Bewijslast intracommunautair leveren verandert

Met ingang van 1 januari 2020 zullen er voor de btw een aantal zogenoemde “quick fixes” in werking treden voor de internationale handel, oftewel voor de intracommunautaire leveringen. Eén ervan kan een behoorlijke impact hebben op de interne organisatie.

Het gaat om de regel vereenvoudigde bewijsvoering voor intracommunautaire leveringen van goederen.
Volgens de nieuwe regels is sprake van een weerlegbaar vermoeden van vervoer naar een andere EU-lidstaat indien de leverancier minstens twee van de in de btw-uitvoeringsverordening omschreven bewijsstukken kan overleggen, die onafhankelijk van elkaar zijn opgesteld.
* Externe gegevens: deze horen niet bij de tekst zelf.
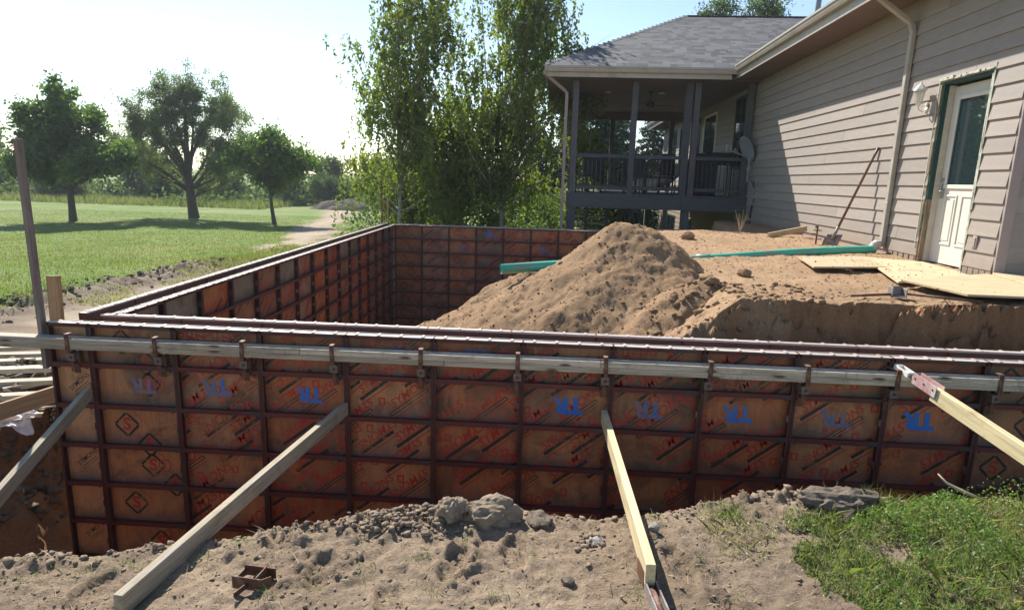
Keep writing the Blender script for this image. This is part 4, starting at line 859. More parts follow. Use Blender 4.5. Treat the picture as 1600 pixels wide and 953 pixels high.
# shingles of the front slope and of the hip
nrm = Vector((0, -2.095, 4.24)).normalized(); su = Vector((0, 4.24, 2.095)).normalized(); mats_s = [M['shingleA'], M['shingleB'], M['shingleC']]
sm = []
for m in mats_s:
    b = MB(); b.box(.0015, 0, .002, .303, .21, .022); sm.append(b.mesh('shingle', m))
base_m = Matrix(((1, 0, 0, 0), (0, su.y, nrm.y, 0), (0, su.z, nrm.z, 0), (0, 0, 0, 1)))
cnt = 0; rest = MB(); rows = 31; Ls = math.hypot(4.24, 2.095)
for r0 in range(rows):
    t0 = r0 * Ls / rows; y0 = 10.76 + su.y * t0; z0 = 3.605 + su.z * t0; xl = -4.93 + 3.81 * t0 / Ls; xr = -.60 + 4.0 * t0 / Ls; x_ = xl + .01
    while x_ < xr - .1:
        mi = random.choice((0, 0, 1, 1, 2)); wi = random.choice((.15, .2, .305))
        if cnt < 300:
            o_ = obj('shingle', sm[mi], porch); o_.matrix_local = Matrix.Translation((x_, y0 - .012, z0 + .004)) @ base_m @ Matrix.Rotation(R(1.6), 4, 'X') @ Matrix.Diagonal((wi / .305, 1, 1, 1)); cnt += 1
        else:
            mx = Matrix.Translation((x_, y0 - .012, z0 + .004)) @ base_m @ Matrix.Rotation(R(1.6), 4, 'X'); rest.box(.0015, 0, .002, wi - .0015, .21, .020 + .004 * random.random(), mi, mx)
        x_ += wi
tag(obj('upper_shingles', rest.mesh('upper_shingles', mats_s), porch), kind='stuff')
b = MB(); hv = Vector(b2) - Vector(a_); hd = hv.normalized(); n = int(hv.length / .2)
for i in range(n):
    p = Vector(a_) + hd * (i * .2); mx = Matrix.Translation(p + Vector((0, 0, .012))) @ hd.to_track_quat('X', 'Z').to_matrix().to_4x4() @ Matrix.Rotation(R(3), 4, 'Y'); b.box(0, -.07, 0, .26, .07, .014, i % 2, mx)
tag(obj('hip_caps', b.mesh('hip_caps', [M['shingleA'], M['shingleB']]), porch), kind='stuff')
b = MB()
for i in range(22): b.box(-1.12 + i * .2, 14.9, 5.715, -.9 + i * .2, 15.1, 5.73, i % 2)
tag(obj('ridge_caps', b.mesh('ridge_caps', [M['shingleA'], M['shingleB']]), porch), kind='stuff')
b = MB(); rpipe(b, [(-4.93, 10.80, 3.50), (-4.93, 10.80, 3.44)]); 
def rp2(b, a, c_, w_=.07):
    a, c_ = Vector(a), Vector(c_); x = (c_ - a).normalized(); y = Vector((0, 1, 0)); z = x.cross(y).normalized(); n = (c_ - a).length
    b.box(-.01, -w_ / 2, -w_ / 2, n + .01, w_ / 2, w_ / 2, mx=Matrix(((x.x, y.x, z.x, a.x), (x.y, y.y, z.y, a.y), (x.z, y.z, z.z, a.z), (0, 0, 0, 1))))
rp2(b, (-4.88, 10.9, 3.44), (-4.42, 11.2, 3.12)); rp2(b, (-4.40, 11.2, 3.10), (-4.40, 11.2, -1.5)); obj('downspout', b.mesh('downspout', M['siding_trim']), porch)
for (o_, s_) in ((-3.3, 13.3), (-1.9, 13.3)):
    b = MB(); b.tube([(o_, s_, 3.409), (o_, s_, 3.400)], .085, 16); obj('recessed_light', b.mesh('recessed_light', M['white_paint']), porch)
# stairs below the porch
st = thing('porch_stairs', 'open wooden stairs seen edge on beneath the left end of the porch', 'stairs', HL, HR)
for k in range(9):
    b = MB(); b.box(-4.02, 14.6 + .0 * k, .40 - k * .19, -3.1, 14.88, .44 - k * .19); obj('tread', b.mesh('tread', M['pile_lumber']), st)
for o_ in (-3.72, -3.1): b = MB(); b.box(o_, 14.55, -1.7, o_ + .09, 14.95, .44); obj('stringer', b.mesh('stringer', M['porch_wood']), st)
# ceiling fan
fan = thing('ceiling_fan', 'dark ceiling fan with brown blades hanging under the porch roof', 'fan', hw(-2.22, 13.0, 3.40), HR)
b = MB(); b.tube([(0, 0, 0), (0, 0, -.03)], .06, 12); b.tube([(0, 0, -.03), (0, 0, -.26)], .014, 8); obj('down_rod', b.mesh('down_rod', M['black'], True), fan)
b = MB(); b.tube([(0, 0, -.24), (0, 0, -.27), (0, 0, -.36), (0, 0, -.40)], [.05, .11, .11, .05], 16); obj('motor', b.mesh('motor', M['black'], True), fan)
for k in range(5):
    b = MB(); b.box(.12, -.055, -.005, .62, .06, .004); obj('blade', b.mesh('blade', M['wood_dark']), fan, (0, 0, -.33), (R(12), 0, R(72 * k + 8)))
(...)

Deze bewijsstukken mogen niet tegenstrijdig aan elkaar zijn. Het nieuwe bewijsvermoeden van vervoer wordt nadrukkelijk als alternatief genoemd voor de bestaande praktijk, waarin ook op andere wijze het intracommunautaire vervoer van goederen kan worden aangetoond.

Dit wil zeggen dat een leverancier voortaan twee stukken moet kunnen overleggen die onafhankelijk aan elkaar als bewijs dienen dat de goederen daadwerkelijk de grens over zijn gegaan. Normaal gesproken is dat geen probleem, is er een bewijs van de vervoerder en bijvoorbeeld een getekende order of een verzonden factuur. Door deze regeling moet de leverancier wel meer toezicht houden op het verkrijgen van getekende vervoersdocumenten om als bewijs in dossier te houden.
Het wordt wel een probleem als de afnemer zelf de goederen de grens over vervoert. De bewijsstukken zijn dan niet onafhankelijk van elkaar opgesteld want het vervoersbewijs is door de leverancier zelf opgesteld, net als de factuur/order.

Met deze regeling zijn gelijk de bewijsmogelijkheden van de fiscus aangepast. Nu moet de fiscus bewijzen dat de transactie niet juist was. Per 2020 wordt dit omgedraaid; nu moet de ondernemer bewijzen dat de transactie wel juist was. Dat is een wezenlijk verschil.